## PROBLEM TO SOLVE
Scan the data. Collect each line that contains the word "scene".

## DATA SHOWN
•••••

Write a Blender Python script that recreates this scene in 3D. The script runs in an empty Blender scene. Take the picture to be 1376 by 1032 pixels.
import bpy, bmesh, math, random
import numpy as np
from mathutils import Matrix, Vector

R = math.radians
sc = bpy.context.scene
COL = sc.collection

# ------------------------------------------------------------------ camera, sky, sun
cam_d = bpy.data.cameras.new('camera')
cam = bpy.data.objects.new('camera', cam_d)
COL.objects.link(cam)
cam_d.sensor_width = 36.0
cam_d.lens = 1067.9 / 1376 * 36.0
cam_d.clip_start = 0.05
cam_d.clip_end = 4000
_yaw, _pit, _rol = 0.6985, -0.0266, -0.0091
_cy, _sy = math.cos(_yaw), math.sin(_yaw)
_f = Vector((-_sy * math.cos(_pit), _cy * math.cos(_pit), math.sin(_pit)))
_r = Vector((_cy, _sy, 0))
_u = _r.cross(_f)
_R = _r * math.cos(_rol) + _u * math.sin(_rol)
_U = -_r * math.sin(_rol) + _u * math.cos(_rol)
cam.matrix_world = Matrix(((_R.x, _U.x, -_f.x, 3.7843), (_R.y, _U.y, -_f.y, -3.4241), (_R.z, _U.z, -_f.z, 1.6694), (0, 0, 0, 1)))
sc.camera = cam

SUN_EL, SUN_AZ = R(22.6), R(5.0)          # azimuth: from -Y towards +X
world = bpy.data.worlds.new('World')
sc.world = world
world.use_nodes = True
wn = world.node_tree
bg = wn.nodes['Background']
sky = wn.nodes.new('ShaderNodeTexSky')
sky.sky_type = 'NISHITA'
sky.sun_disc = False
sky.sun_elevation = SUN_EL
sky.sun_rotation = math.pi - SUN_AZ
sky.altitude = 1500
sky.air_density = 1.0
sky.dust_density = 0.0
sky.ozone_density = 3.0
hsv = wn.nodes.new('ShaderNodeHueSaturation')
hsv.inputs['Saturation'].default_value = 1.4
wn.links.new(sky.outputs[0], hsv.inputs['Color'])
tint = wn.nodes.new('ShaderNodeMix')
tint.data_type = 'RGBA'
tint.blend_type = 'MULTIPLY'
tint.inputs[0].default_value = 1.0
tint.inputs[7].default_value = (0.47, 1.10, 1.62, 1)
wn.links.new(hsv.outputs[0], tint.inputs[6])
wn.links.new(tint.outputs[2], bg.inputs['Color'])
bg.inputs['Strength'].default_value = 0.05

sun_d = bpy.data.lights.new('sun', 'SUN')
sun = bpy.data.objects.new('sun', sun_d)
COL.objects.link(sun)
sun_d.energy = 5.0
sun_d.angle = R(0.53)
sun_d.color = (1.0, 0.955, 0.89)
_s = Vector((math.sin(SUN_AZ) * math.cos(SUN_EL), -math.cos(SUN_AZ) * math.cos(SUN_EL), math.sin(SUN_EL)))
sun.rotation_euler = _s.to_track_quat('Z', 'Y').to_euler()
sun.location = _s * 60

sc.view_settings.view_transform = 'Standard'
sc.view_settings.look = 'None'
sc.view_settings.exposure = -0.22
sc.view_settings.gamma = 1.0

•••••

## RESPONSE TO THE EXERCISE
Write a Blender Python script that recreates this scene in 3D. The script runs in an empty Blender scene. Take the picture to be 1376 by 1032 pixels.
sc = bpy.context.scene